An official with the Russia-backed Donetsk People's Republic said Pisky, on the frontlines just 10 km northwest of provincial capital Donetsk, was under control of Russian and separatist forces.

"It's hot in Pisky. The town is ours but there remain scattered pockets of resistance in its north and west," the official, Danil Bezsonov, said on Telegram.

Ukrainian officials denied that the heavily fortified town, a key to the defence of Donetsk, had fallen. Neither claim could be independently verified.

The Donbas region, comprised of the Luhansk and Donetsk provinces, became Moscow's main objective after it failed to seize the capital Kyiv at the start of the war in February.

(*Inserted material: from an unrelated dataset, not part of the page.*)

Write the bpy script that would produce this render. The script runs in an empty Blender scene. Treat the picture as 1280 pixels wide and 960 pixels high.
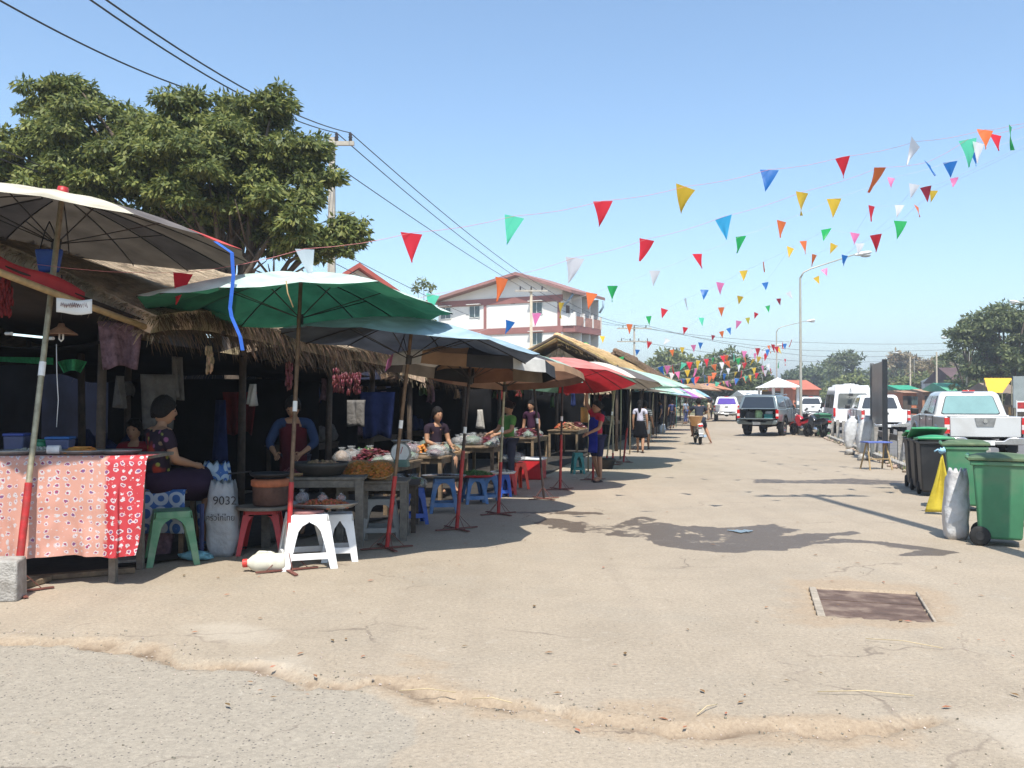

Luhansk is now almost completely under Russian control but Donetsk is still holding out.

Oleksiy Arestovych, a Ukrainian presidential adviser, said in an interview posted on YouTube that Russian "movement into Pisky" had been "without success".

Luhansk regional Governor Serhiy Gaidai, interviewed on Ukrainian TV, said Russia had sent increasing numbers of mercenaries into the region, including from the Wagner private security firm.

"We once had peaceful Ukrainian towns. Now we have been thrust into the Middle Ages ... People are now leaving because they are afraid of freezing in the coming winter," he said.